Eventually I had no choice but to talk to her because mom picked her checkout line to stand in, even though it was the longest line in the whole place! There were about five other guys with their mothers in front of us and they were all taking forever! So we stand there for a long time and when we get to the register finally I'm trying to act all cool about it but my mother says "this is my son, Emile, he's very personable and an important sociologist at the university". I was like thanks mom, how embarrassing. And then the girl just looks at me and goes "sociologist? You mean like that Max Weber guy?" Imagine! I just coughed loudly and told mom I would wait outside. I think she was quite angry that I didn't give her more of a chance, she didn't say a word to me the whole way home, and made me carry all the groceries except the baguette which she used to hit me with every few minutes.


Sunday, December 25, 2005

Happy Hanukkah

So at sundown Hanukkah started. Marx called to wish me a Merry Christmas, which I know he did to annoy me because after he sent me a Christmas card last year I sat him down and made it clear that I was Jewish. Oh well, he is a protestant anyway so he will probably kill himself soon and then who will be laughing? Hahaha!

I spent the day with my family. Mom made her famous potato latkes and as usual they were v. v. good and I ate far too many.
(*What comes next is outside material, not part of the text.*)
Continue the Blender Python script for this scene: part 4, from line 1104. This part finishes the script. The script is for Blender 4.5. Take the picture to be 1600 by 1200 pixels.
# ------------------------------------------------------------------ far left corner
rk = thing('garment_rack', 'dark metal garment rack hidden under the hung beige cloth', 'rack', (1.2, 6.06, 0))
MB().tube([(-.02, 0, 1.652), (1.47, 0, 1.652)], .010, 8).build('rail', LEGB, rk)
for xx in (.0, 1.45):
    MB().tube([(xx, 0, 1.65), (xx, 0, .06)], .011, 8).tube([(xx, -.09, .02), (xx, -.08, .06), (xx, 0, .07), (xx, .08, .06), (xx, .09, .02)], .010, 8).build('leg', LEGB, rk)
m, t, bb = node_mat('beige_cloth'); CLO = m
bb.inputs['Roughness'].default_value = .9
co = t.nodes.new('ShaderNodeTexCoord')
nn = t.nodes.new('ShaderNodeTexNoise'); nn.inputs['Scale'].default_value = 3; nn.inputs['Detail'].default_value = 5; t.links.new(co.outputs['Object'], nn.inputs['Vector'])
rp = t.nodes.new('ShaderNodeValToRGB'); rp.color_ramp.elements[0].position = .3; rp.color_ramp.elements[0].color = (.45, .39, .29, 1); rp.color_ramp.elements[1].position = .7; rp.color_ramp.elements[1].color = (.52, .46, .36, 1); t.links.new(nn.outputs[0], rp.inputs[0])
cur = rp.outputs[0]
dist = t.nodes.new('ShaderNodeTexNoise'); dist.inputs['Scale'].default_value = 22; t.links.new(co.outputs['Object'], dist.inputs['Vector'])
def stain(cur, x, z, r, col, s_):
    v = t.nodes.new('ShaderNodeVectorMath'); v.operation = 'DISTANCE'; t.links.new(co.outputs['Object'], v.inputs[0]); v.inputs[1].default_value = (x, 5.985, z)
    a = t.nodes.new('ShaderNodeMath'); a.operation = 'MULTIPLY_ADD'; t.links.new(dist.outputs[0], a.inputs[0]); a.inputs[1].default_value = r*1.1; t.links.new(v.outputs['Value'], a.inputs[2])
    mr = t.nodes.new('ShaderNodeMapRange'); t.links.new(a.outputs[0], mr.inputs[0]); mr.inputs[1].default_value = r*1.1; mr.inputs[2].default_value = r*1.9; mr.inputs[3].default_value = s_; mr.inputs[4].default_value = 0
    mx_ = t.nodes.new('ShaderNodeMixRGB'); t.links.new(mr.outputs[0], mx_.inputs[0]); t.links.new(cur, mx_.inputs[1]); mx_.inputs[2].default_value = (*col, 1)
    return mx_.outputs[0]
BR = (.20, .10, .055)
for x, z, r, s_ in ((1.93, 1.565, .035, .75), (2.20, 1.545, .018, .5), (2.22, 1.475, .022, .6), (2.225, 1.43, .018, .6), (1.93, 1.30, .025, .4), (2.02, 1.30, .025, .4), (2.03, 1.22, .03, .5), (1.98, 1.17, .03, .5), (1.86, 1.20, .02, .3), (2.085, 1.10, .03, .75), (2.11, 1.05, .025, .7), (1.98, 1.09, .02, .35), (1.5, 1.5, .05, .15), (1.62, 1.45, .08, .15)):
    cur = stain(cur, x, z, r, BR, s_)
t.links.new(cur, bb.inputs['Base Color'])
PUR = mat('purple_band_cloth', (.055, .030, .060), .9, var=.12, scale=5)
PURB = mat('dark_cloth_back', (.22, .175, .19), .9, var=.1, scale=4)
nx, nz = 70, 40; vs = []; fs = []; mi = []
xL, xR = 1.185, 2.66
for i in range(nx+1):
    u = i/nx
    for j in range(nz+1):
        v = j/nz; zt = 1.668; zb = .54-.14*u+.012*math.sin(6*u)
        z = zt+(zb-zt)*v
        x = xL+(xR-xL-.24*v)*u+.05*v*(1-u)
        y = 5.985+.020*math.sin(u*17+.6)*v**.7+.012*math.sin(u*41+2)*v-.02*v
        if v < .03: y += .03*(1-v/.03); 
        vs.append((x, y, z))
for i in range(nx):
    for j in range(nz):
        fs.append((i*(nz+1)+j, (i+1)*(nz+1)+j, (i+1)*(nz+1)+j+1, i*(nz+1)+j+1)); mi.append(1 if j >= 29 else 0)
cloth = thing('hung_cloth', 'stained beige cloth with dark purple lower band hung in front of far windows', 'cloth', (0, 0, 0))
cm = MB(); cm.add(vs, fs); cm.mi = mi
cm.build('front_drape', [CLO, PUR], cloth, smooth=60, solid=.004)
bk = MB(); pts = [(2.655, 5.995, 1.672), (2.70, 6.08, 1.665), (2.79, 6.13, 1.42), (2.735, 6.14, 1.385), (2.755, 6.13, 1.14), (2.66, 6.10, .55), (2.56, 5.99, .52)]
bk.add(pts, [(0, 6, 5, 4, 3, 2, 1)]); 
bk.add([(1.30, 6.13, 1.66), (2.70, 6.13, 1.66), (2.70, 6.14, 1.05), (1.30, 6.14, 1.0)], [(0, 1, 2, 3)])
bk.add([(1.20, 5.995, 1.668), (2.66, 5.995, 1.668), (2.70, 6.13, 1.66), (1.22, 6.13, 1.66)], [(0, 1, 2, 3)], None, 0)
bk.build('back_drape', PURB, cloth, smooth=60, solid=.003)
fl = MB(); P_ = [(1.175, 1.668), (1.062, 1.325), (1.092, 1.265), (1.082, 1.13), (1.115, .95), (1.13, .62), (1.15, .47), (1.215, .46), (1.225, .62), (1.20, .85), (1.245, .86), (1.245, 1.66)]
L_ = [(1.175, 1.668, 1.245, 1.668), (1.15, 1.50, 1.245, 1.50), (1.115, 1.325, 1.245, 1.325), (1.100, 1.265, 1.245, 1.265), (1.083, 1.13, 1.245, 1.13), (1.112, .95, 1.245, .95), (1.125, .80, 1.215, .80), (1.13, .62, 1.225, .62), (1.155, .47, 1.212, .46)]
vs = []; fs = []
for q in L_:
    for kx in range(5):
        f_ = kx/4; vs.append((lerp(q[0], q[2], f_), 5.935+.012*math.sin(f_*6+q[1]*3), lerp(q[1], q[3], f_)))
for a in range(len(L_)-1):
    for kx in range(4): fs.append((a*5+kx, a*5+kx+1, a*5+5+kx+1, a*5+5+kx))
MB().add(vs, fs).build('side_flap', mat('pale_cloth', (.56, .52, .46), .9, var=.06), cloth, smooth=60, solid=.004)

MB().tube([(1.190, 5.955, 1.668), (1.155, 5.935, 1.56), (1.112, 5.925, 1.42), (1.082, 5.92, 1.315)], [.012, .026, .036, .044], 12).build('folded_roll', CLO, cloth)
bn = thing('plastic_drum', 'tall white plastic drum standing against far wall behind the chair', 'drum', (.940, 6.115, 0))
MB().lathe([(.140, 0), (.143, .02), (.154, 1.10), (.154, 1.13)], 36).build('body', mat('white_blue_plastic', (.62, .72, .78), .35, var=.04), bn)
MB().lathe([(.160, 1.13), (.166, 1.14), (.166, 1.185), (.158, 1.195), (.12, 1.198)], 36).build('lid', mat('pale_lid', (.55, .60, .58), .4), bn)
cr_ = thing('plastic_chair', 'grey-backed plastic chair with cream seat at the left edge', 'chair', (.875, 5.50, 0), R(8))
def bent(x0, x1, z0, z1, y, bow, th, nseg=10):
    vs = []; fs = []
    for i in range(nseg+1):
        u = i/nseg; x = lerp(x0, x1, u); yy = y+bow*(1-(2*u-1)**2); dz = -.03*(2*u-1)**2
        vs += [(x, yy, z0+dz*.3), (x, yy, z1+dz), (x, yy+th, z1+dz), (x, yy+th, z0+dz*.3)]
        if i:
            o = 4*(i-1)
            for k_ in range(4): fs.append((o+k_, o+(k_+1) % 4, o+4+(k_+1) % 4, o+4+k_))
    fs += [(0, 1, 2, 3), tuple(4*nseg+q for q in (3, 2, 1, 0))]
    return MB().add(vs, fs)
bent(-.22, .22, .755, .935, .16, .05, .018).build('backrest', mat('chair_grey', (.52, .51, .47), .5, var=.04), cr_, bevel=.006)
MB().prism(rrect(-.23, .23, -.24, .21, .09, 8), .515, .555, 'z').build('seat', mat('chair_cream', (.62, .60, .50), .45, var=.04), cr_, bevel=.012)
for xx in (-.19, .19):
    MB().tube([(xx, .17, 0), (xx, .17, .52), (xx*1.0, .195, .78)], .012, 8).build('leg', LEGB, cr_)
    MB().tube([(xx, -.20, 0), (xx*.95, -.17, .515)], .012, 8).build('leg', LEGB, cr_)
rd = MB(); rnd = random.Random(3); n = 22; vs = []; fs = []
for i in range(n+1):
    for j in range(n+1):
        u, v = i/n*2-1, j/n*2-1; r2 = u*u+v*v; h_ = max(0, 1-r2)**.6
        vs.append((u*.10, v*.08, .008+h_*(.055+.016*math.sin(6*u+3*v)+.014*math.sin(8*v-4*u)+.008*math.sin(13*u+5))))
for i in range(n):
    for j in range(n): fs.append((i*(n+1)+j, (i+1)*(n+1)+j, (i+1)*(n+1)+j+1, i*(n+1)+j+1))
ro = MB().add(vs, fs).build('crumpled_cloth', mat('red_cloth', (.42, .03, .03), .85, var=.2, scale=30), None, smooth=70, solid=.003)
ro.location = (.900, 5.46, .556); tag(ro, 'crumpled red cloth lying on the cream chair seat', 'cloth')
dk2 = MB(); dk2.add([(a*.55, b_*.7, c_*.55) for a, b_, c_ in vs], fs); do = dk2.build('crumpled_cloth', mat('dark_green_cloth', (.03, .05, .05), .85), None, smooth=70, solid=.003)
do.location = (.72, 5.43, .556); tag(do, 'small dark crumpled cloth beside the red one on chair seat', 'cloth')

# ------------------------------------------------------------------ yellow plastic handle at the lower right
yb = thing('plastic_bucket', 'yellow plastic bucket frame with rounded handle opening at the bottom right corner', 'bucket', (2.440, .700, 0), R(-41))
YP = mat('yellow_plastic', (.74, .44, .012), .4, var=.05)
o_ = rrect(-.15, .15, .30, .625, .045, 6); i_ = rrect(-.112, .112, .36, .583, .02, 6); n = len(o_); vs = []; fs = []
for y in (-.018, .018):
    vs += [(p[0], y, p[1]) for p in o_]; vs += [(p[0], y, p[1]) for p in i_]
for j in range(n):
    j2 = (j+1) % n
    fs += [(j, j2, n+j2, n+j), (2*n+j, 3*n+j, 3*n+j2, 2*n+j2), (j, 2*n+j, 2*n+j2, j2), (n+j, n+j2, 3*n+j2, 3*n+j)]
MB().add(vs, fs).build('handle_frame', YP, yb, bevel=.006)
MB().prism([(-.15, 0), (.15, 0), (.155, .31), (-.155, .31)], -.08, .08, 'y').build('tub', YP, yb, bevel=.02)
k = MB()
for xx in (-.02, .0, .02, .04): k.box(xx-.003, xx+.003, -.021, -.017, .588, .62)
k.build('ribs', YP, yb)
It wouldn't have been so bad except that I was supposed to be lighting the menorah tonight and let out such a huge belch while I was doing it that I actually blew out the candle and had to light it again. Oops! My parents were annoyed at first but then we all saw the funny side of it and had a good laugh. LoL>

Okay, so now I have to go to sleep, it is late and tomorrow I am going to help mom with grocery shopping. I don't know why she wants me to help, she carries groceries home by herself every week! She is so annoying sometimes!

Wednesday, December 21, 2005


Um, hello, this is my 'blog'. I am quite new to this so I hope I will not bore you too much.

This is only a test post so that I can see whether or not my 'blog' is working.